This trip has been a bit of a different experience for me. I've missed you, but it hasn't been as acute and anxiety-ridden as in the past. I'm ready to have you home, but my anticipation is tinged with a touch of trepidation. It's true that I'd have eagerly given up this week of independence to be with you and our daughter's family, but also that I enjoyed my time alone more than I have during your past trips - though not nearly enough to make me sorry to see it end! I think there are probably both good and bad reasons behind all of that.
The good is my own growth in the areas we've talked about. I haven't at all felt that I've been chafing in your absence against the temptation to repeat decisions that have hurt you. It has been quite nice to feel confident that I can continue to do as we've agreed, and when fleeting thoughts have arisen, to answer them with our plan against them. It no longer feels like just a matter of time until I fail you again.
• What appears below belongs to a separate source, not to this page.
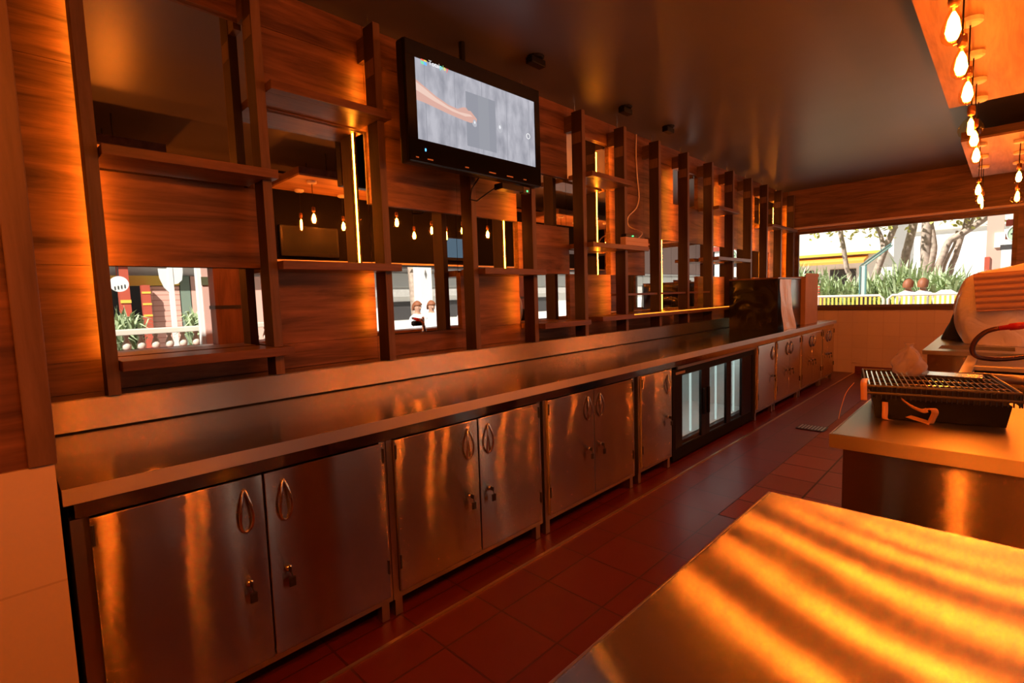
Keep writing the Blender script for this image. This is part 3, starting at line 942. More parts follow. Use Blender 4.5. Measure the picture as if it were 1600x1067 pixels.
M['sockm'] = plain('socket_brass', (.25, .12, .05), .4, .7)
near = [(2.53, .180, .940, 'pear'), (3.055, .185, .966, 'pear'), (3.58, .188, .983, 'pear'), (4.105, .195, .915, 'globe'), (4.63, .200, .960, 'pear'), (5.10, .205, .935, 'pear')]
for k, (x, y, z, kd) in enumerate(near):
    lab = {'pear': 'pear-shaped', 'globe': 'round globe', 'tube': 'tube-shaped'}[kd] + ' filament lamp, %s from the camera in the middle canopy\'s left row' % ORD[k]
    pendant(x, y, H(z), kd, lab)
for k, (x, z, kd) in enumerate([(2.60, .935, 'tube'), (3.13, .96, 'pear'), (3.65, .94, 'pear'), (4.18, .915, 'pear'), (4.75, .945, 'tube'), (5.1, .93, 'pear')]):
    pendant(x, -.31, H(z), kd, {'pear': 'pear-shaped', 'tube': 'tube-shaped'}[kd] + ' glowing filament lamp, %s in the street-side row under the middle canopy' % ORD[k])
for k, (x, y, z, kd) in enumerate([(6.75, .245, .905, 'pear'), (7.4, .25, .895, 'pear'), (8.05, .255, .92, 'tube')]):
    pendant(x, y, H(z), kd, {'pear': 'pear-shaped', 'tube': 'tube-shaped'}[kd] + ' glowing filament lamp, %s in the left row under the far canopy' % ORD[k])
for k, (x, z, kd) in enumerate([(6.9, 1.0, 'pear'), (7.5, .885, 'globe'), (8.1, .95, 'pear')]):
    pendant(x, -.03, H(z), kd, {'pear': 'pear-shaped', 'globe': 'round globe'}[kd] + ' glowing filament lamp, %s in the middle row under the far canopy' % ORD[k])

for r_, yy in (('left', .19), ('street-side', -.31)):
    for k in range(6):
        pendant(-1.5 + .48 * k, yy, H(.94), 'pear', 'glowing filament lamp, %s in the %s row of the canopy nearest the camera' % (ORD[k], r_))
# televisions on the street-side fascia, seen in the mirrors
for k, (x0, x1, zz0, zz1, mat, lab) in enumerate([(2.5, 3.25, .60, .98, 'black', 'dark switched-off television on the street-side fascia, seen mirrored behind the hanging bulbs'),
                                                (4.95, 5.65, .62, 1.0, None, 'small lit television with pale blue picture on the street-side fascia, seen mirrored')]):
    t = thing('wall_television', ((x0 + x1) / 2, -.72, H(zz0)), lab, 'television')
    MB().box(x0, x1, -.749, -.70, H(zz0), H(zz1), bev=.008).build('housing', 'black', t)
    MB().box(x0 + .03, x1 - .03, -.699, -.696, H(zz0 + .05), H(zz1 - .03)).build('screen', plain('dead_screen', (.006, .007, .008), .5, spec=.2) if k == 0 else emit('blue_picture', (.13, .20, .27), 1.0), t)

# ------------------------------------------------------------------ island worktables (right)
def table(x0, x1, y0, y1, lab, lip=.045, mat='steelI', side='steelX', inset=.03, base=True):
    zt = H(-.478)
    t = thing('steel_worktable', ((x0 + x1) / 2, (y0 + y1) / 2, 0), lab, 'worktable', 'steel worktables of the island')
    MB().box(x0, x1, y0, y1, zt - lip, zt, bev=.004).build('tabletop', mat, t)
    b = MB()
    b.box(x0 - .0042, x0 - .0003, y0, y1, zt - lip - .001, zt - .001, bev=.001)
    b.box(x0, x1, y1 + .0003, y1 + .0042, zt - lip - .001, zt - .001, bev=.001)
    b.build('rim', steel('steel_rim', (0, 0, 1), col=(0.60, 0.52, 0.46), rough=0.30, k=3.0, kw=0.02) if 'rim' not in M else M['rim'], t)
    if base:
        MB().box(x0 + inset, x1 - inset, y0 + inset, y1 - inset, .12, zt - lip - .001).build('side_panels', side, t)
        for lx in (x0 + inset, x1 - inset - .04):
            for ly in (y0 + inset, y1 - inset - .04):
                MB().box(lx, lx + .04, ly, ly + .04, 0.007, .119).build('leg', 'framesteel', t)
    return t
table(-.6, 1.257, -.50, .388, 'large brushed steel worktable in the right foreground, streaked with yellow light')
table(1.895, 3.02, -.50, .402, 'steel worktable behind the foreground one, with the black rack on top', mat='steelJ')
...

As for the negative reasons: rather than dwelling on what I can't do anything about, I'm focusing on what's more within my influence. I'm glad that I finally realized that I need to skip prayer group tonight and, now that I think about it, that there wasn't even the slightest question of whether I want to. I'm not sure you realize that I'd rather spend time with you than on the activities that take me away from you, and how I'm always striving for balance. I turn down many opportunities in ministry and recreation because I don't want to spend more time away from you than I do. Anyway, I hope my decision to bypass the prayer meeting comes as a pleasant surprise for you, and sets the tone for a nice evening together. I know I need to make us a priority regardless of whether you do the same, but I also can't seem to completely ignore a foreboding that you aren't going to. I've decided to acknowledge that feeling but to also try not to create any expectations based on it. Still, I hope I've conveyed how much I think the excess of television time - even spent together - has been hurting us.
(I also hope that slight bitter overtone in the salad of my feelings doesn't turn out to be a spot of organic fertilizer instead, which may be good for the growing but if you don't get it washed off it can be deadly in the eating.)